Tutto parte da lì, dalla terra e dai suoi frutti. Le mafie nei decenni si sono impossessate di territori vastissimi, immensi, gestendoli come hanno sempre desiderato. Poi ci hanno messo sopra a lavorare i propri schiavi, costringendo famiglie e famiglie alla fame di benessere e di libertà. E poi da lì anche tutti i prodotti della natura sono stati contaminati, da una gestione per scopi criminali dove non da un vero e proprio inquinamento viscerale dei territori e delle risorse. Alla fine di ogni passaggio di questa orrenda catena economico-sociale, c’è la costrizione indirettamente calata sulle nostre teste, sull’agire quotidiano di ognuno di noi, sulla vita di milioni di persone. Fino a questo punto si è ingrossato il ventre stracolmo delle mafie, oggi fortunatamente ed orgogliosamente arrestate ed ostacolate da un’operazione di forze dell’ordine e magistratura che segnerà il tempo, con un prima ed un dopo da ricordare.

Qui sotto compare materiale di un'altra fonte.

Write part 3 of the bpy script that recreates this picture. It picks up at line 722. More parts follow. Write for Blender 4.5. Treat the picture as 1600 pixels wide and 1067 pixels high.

Non sono più tanto sereno e tranquillo. Qualcosa mi si insinua nella mente: una nuova convinzione, che la nostra bella società civile e democratica è troppo spesso marcia come la peggiore frutta inquinata delle terre contaminate dai rifiuti. Sì, quella piaga dei rifiuti che rappresenta l’alternativa possibile ai traffici di ortofrutta controllati dalle mafie. Una situazione paradossale. Inizio a credere che forse nemmeno più il mio fruttivendolo sotto casa mi vende prodotti scelti da me, provenienti dalla migliore terra del Sud e dell’Italia. Anche quella frutta, anche quei prodotti “dietro casa”, nascono dalla volontà di ricchezza della criminalità organizzata, che per decenni ha deciso ogni cosa nella nostra vita quotidiana di cittadini inconsapevoli.
Preso dallo sconforto, getto via le fragole. Guardo verso l’orizzonte sereno, e mi sembra che persino il sole sia stato comprato come merce di scambio di un mercato a cielo aperto: la compravendita delle nostre vite.